漢唐から明末にかけて、中國の伝統思想文化と東アジアの文化との交流は、日本および朝鮮半島に深い影響を與えた。これは特に儒學と仏教に現われたが、道教にも一定の影響が見られた。例えば、儒學において、応仁天皇16年(西暦285年、晉武帝太康6年)、朝鮮半島の百済國の人·王仁が日本に渡來し、朝廷に『論語』10巻を獻上した。推古天皇12年(西暦604年、隋文帝仁壽4年)、新政を進める聖德太子は儒學を中心として『憲法17條』を製定し、その中で「和を貴と為し」、「禮を本と為す」などの儒學の倫理規範を明確に提唱した。大寶年間(唐中宗嗣聖年間)、文武天皇は『大寶律令』を製定し、儒學の國家教育における地位、組織體製および教學內容について明確な規定を行った。奈良、平安時代において、儒學は一層繁栄した。中國の唐玄宗が孔子を文宣王と封ずたことに続いて、日本の稱徳天皇も孔子を文宣王に敕封し、各地で祭るよう命じた。德川時代には、朱子學、陽明學などが日本で発展し、とくに朱子學は官學となった。

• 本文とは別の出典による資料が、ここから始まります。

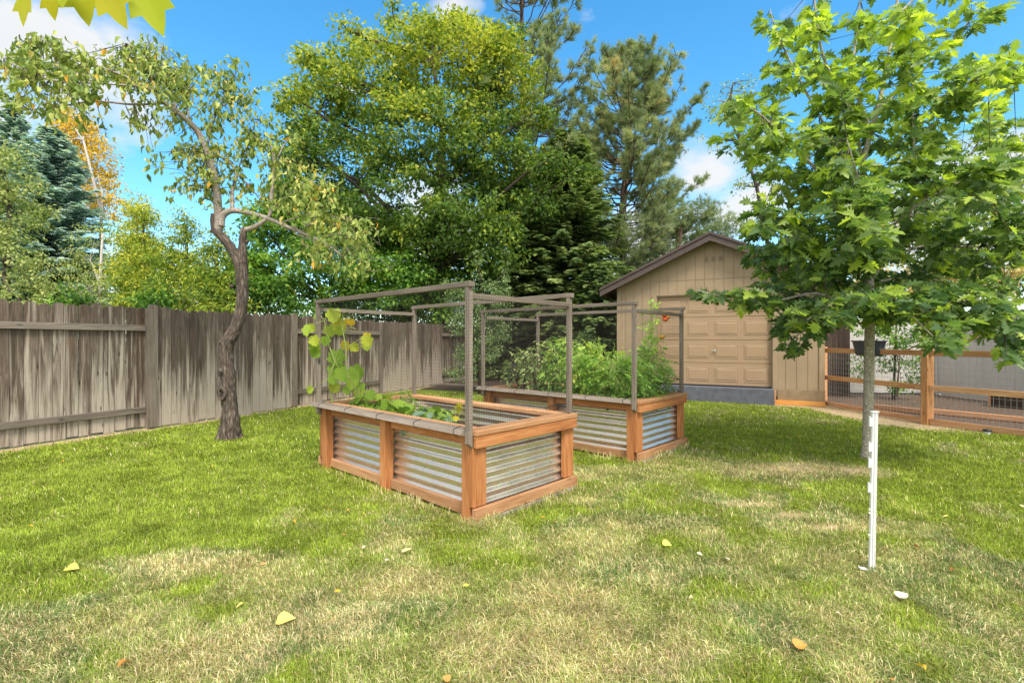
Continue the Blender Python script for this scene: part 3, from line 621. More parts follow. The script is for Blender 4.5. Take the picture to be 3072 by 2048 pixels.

また、仏教において、継體天皇16年(西暦522年、南朝梁武帝普通3年)、中國の司馬達らが仏教を伝えるために日本へ渡った。仏教の日本伝來の始まりだという。これは野史の説である。正史の説では、百済を経由して日本に伝來したのであり、時期も少し遅い(一般に西暦538年、欽明天皇7年、梁武帝大同4年)。日本に伝わった仏教の大部分は中國化された仏教であり、日本に大きな影響を與えた。聖徳太子が製定した『憲法17條』は儒學をと尊ぶと同時に、仏教をも尊び、臣民に「三寶(仏法僧)を篤く敬う」ことを要求した。新政を進める中で、聖徳太子は大いに仏教を扶植し僧侶を招き、仏教寺院を建設し、仏像を営造し、仏法を盛んにした。小野妹子を使節として隋朝へ派遣すると同時に、仏法を學ぶために「沙門數十人」を派遣した。聖徳太子本人も、仏教経典を解釈する著作を書いたという。隋唐時代、中國の多くの仏教教派は相次いで日本に伝わり、また日本も唐王朝に行って天台宗、密宗を學ぶ僧侶がいた。宋元時代、禪宗における最も影響力を持つ教派―臨済宗、曹洞宗が日本に伝わり、迅速に伝播した。

中國から伝來した儒學と仏教は、日本において同様に吸收、更生、創造といった過程を経て、獨特な風格を持つようになった。日本の儒學には獨自の特徴を持ち、決して中國儒學の単純な復刻版ではない。外來文化としての中國儒學思想が日本に受け入れられるのに、もちろん選択と消化といった過程を経験した。これゆえ、日本儒學は、中國儒學とのルーツが同じであるにもかかわらず、日本での本土化によって元來のものと遙かに異なり、混同してはならないものとなった。例えば、中國伝統的な儒家思想には強い包容力と會通精神を持っていながらも、形式的には強い排他性も持っている。儒學の內部においても、異なる學派も絶えず論弁を展開し、正統を爭った。これに対して、日本儒學は基本的にその他の思想流派と共存できた。日本の早期儒學から見れば、當時伝來した儒家典籍およびその注釈には、南朝係統のものもあれば、北朝係統のものもあった。しかも、その儒學が仏教および日本固有の神道(神祇)と調和的に共存することができた。